WHAT NEEDS TO BE DONE> Omit pictures and quote the listing below line by line, from its start through the line that holds "SC.camera = cam_o".

────────────────

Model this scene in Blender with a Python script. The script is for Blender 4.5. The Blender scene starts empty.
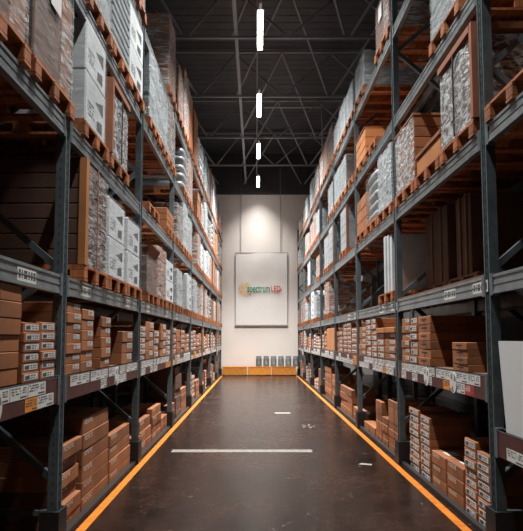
import bpy, math, random
from mathutils import Vector, noise

# ------------------------------------------------------------------ camera, world, lights, exposure
SC = bpy.context.scene
COL = SC.collection
R = math.radians
F_PX, W_PX = 540.0, 523.0
cam = bpy.data.cameras.new('camera')
cam.sensor_fit = 'HORIZONTAL'
cam.sensor_width = 36.0
cam.lens = 36.0 * F_PX / W_PX
cam.shift_x = 5.5 / W_PX
cam.shift_y = 35.2 / W_PX
cam.clip_start = 0.05
cam_o = bpy.data.objects.new('camera', cam)
COL.objects.link(cam_o)
cam_o.location = (0, 0, 1.6)
cam_o.rotation_euler = (R(94), 0, 0)
SC.camera = cam_o

SC.view_settings.view_transform = 'Standard'
SC.view_settings.look = 'None'
SC.view_settings.gamma = 1.0
SC.view_settings.use_curve_mapping = False
SC.view_settings.exposure = -0.08
SC.cycles.diffuse_bounces = 2

wd = bpy.data.worlds.new('world')
SC.world = wd
wd.use_nodes = True
wd.node_tree.nodes['Background'].inputs[0].default_value = (0.80, 0.92, 1.0, 1)
wd.node_tree.nodes['Background'].inputs[1].default_value = 0.02

LAMP_POWER = 370.0
LAMP_SPREAD = 100
LAMP_COLOR = (1.0, 0.97, 0.93)
LAMP_DIM = [0.2, 0.5, 0.75, 1.0, 1.4, 2.25, 0.28]      # how far each lamp is turned up, front to back
LAMP_Z = 8.30
LAMP_Y = [-0.8, 3.0, 6.85, 10.62, 14.42, 18.22, 22.02]   # near end of each lamp
LAMP_X = 0.09

# ------------------------------------------------------------------ materials
def mat(name, col, rough=0.6, metal=0.0, nscale=0.0, namt=0.0, bump=0.0, bscale=None, stretch=None, spec=0.5, coat=0.0):
    m = bpy.data.materials.new(name)
    m.use_nodes = True
    nt = m.node_tree
    b = nt.nodes['Principled BSDF']
    b.inputs['Base Color'].default_value = (*col, 1)
    b.inputs['Roughness'].default_value = rough
    b.inputs['Metallic'].default_value = metal
    b.inputs['Specular IOR Level'].default_value = spec
    if nscale:
        tc = nt.nodes.new('ShaderNodeTexCoord')
        src = tc.outputs['Object']
        if stretch:
            mp = nt.nodes.new('ShaderNodeMapping')
            mp.inputs['Scale'].default_value = stretch
            nt.links.new(src, mp.inputs['Vector'])
            src = mp.outputs['Vector']
        n = nt.nodes.new('ShaderNodeTexNoise')
        n.inputs['Scale'].default_value = nscale
        n.inputs['Detail'].default_value = 5
        nt.links.new(src, n.inputs['Vector'])
        if namt:
            oi = nt.nodes.new('ShaderNodeObjectInfo')
            add = nt.nodes.new('ShaderNodeMath'); add.operation = 'MULTIPLY_ADD'
            add.inputs[1].default_value = 0.35
            nt.links.new(oi.outputs['Random'], add.inputs[0])
            nt.links.new(n.outputs['Fac'], add.inputs[2])
            rp = nt.nodes.new('ShaderNodeValToRGB')
            e = rp.color_ramp.elements
            e[0].position = 0.35; e[1].position = 0.95
            e[0].color = (*[c * (1 - namt) for c in col], 1)
            e[1].color = (*[min(1, c * (1 + namt)) for c in col], 1)
            nt.links.new(add.outputs[0], rp.inputs['Fac'])
            nt.links.new(rp.outputs['Color'], b.inputs['Base Color'])
        if bump:
            bp = nt.nodes.new('ShaderNodeBump')
            bp.inputs['Strength'].default_value = bump
            bp.inputs['Distance'].default_value = 0.02
            nt.links.new(n.outputs['Fac'], bp.inputs['Height'])
            nt.links.new(bp.outputs['Normal'], b.inputs['Normal'])
    return m

M = {}
M['steel'] = mat('grey_blue_steel_paint', (0.095, 0.122, 0.135), 0.38, 0.2, 9, 0.35)
M['beam'] = mat('grey_beam_paint', (0.175, 0.20, 0.21), 0.36, 0.2, 7, 0.4)
M['hole'] = mat('slot_black', (0.012, 0.013, 0.014), 0.8)
M['zinc'] = mat('bare_zinc_edge', (0.45, 0.47, 0.48), 0.35, 0.6)
M['guard'] = mat('black_guard_paint', (0.018, 0.02, 0.022), 0.5, 0.2)
M['maroon'] = mat('dark_maroon_board', (0.085, 0.028, 0.026), 0.55, 0, 6, 0.3)
M['wood'] = mat('orange_pallet_wood', (0.30, 0.095, 0.028), 0.7, 0, 5, 0.55, 0.3, stretch=(6, 1, 1))
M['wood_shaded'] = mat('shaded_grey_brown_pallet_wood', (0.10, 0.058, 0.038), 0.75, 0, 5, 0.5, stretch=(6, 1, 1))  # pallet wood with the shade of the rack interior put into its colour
M['wood_dark'] = mat('dull_shelf_board', (0.14, 0.075, 0.045), 0.75, 0, 5, 0.4, stretch=(6, 1, 1))
M['carton'] = mat('brown_cardboard', (0.26, 0.095, 0.034), 0.72, 0, 3, 0.45)
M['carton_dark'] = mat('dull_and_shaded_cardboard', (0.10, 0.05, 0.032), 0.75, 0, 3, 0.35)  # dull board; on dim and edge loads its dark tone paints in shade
M['carton_orange'] = mat('orange_cardboard', (0.42, 0.165, 0.05), 0.7, 0, 3, 0.25)
M['tape'] = mat('brown_parcel_tape', (0.19, 0.075, 0.034), 0.25, 0)
M['white'] = mat('white_label_paper', (0.60, 0.60, 0.585), 0.6, 0, 8, 0.12)
M['ink'] = mat('black_ink', (0.06, 0.06, 0.065), 0.6)
M['cream_ink'] = mat('pale_print', (0.80, 0.72, 0.64), 0.6)
M['label_orange'] = mat('orange_label', (0.75, 0.27, 0.03), 0.5)
M['label_red'] = mat('red_label', (0.45, 0.05, 0.04), 0.5)
M['white_box'] = mat('white_carton_board', (0.52, 0.57, 0.59), 0.5, 0, 4, 0.2)
M['grey_box'] = mat('grey_carton_board', (0.24, 0.28, 0.30), 0.5, 0, 4, 0.3)
M['grey_sack'] = mat('grey_plastic_sack', (0.25, 0.285, 0.30), 0.35, 0, 10, 0.35, 0.5)
M['edge'] = mat('rust_edge_board', (0.24, 0.085, 0.04), 0.7, 0, 4, 0.35)
M['strap'] = mat('black_strap', (0.02, 0.02, 0.022), 0.4)
M['wall'] = mat('off_white_wall_paint', (0.80, 0.745, 0.70), 0.75, 0, 0.7, 0.06)
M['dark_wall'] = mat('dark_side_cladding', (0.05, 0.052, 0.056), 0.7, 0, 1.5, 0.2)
M['roof'] = mat('dark_roof_deck', (0.06, 0.064, 0.07), 0.6, 0.0, 1.5, 0.3)
M['truss'] = mat('truss_paint', (0.24, 0.26, 0.285), 0.5, 0.0)
M['pipe'] = mat('pipe_paint', (0.30, 0.31, 0.33), 0.4, 0.3)
M['lamp_body'] = mat('lamp_housing_paint', (0.5, 0.5, 0.5), 0.4)
M['orange_paint'] = mat('orange_floor_paint', (0.50, 0.15, 0.012), 0.4, 0, 14, 0.45)
M['white_paint'] = mat('worn_white_floor_paint', (0.20, 0.185, 0.165), 0.5, 0, 18, 0.6)
M['banner'] = mat('white_banner_cloth', (0.78, 0.755, 0.73), 0.55, 0, 2, 0.05)
M['banner_edge'] = mat('grey_banner_batten', (0.30, 0.29, 0.29), 0.5)
M['green'] = mat('green_letter', (0.035, 0.25, 0.10), 0.5)
M['redlet'] = mat('red_letter', (0.65, 0.07, 0.04), 0.5)
M['dot_o'] = mat('orange_dot', (0.85, 0.33, 0.03), 0.5)
M['dot_y'] = mat('yellow_dot', (0.85, 0.58, 0.10), 0.5)
M['drum'] = mat('grey_canister_plastic', (0.16, 0.17, 0.17), 0.45, 0, 6, 0.3)
M['bumper'] = mat('yellow_timber', (0.46, 0.17, 0.022), 0.6, 0, 5, 0.6, stretch=(1, 6, 6))
M['panel'] = mat('white_sheet_panel', (0.62, 0.65, 0.67), 0.35)

def lamp_glow():
    m = bpy.data.materials.new('lamp_diffuser')
    m.use_nodes = True
    nt = m.node_tree
    nt.nodes.clear()
    e = nt.nodes.new('ShaderNodeEmission')
    e.inputs[0].default_value = (1, 0.98, 0.95, 1)
    e.inputs[1].default_value = 14.0
    o = nt.nodes.new('ShaderNodeOutputMaterial')
    nt.links.new(e.outputs[0], o.inputs[0])
    return m
M['glow'] = lamp_glow()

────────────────

ANSWER FOR THIS EXERCISE>
Model this scene in Blender with a Python script. The script is for Blender 4.5. The Blender scene starts empty.
import bpy, math, random
from mathutils import Vector, noise

# ------------------------------------------------------------------ camera, world, lights, exposure
SC = bpy.context.scene
COL = SC.collection
R = math.radians
F_PX, W_PX = 540.0, 523.0
cam = bpy.data.cameras.new('camera')
cam.sensor_fit = 'HORIZONTAL'
cam.sensor_width = 36.0
cam.lens = 36.0 * F_PX / W_PX
cam.shift_x = 5.5 / W_PX
cam.shift_y = 35.2 / W_PX
cam.clip_start = 0.05
cam_o = bpy.data.objects.new('camera', cam)
COL.objects.link(cam_o)
cam_o.location = (0, 0, 1.6)
cam_o.rotation_euler = (R(94), 0, 0)
SC.camera = cam_o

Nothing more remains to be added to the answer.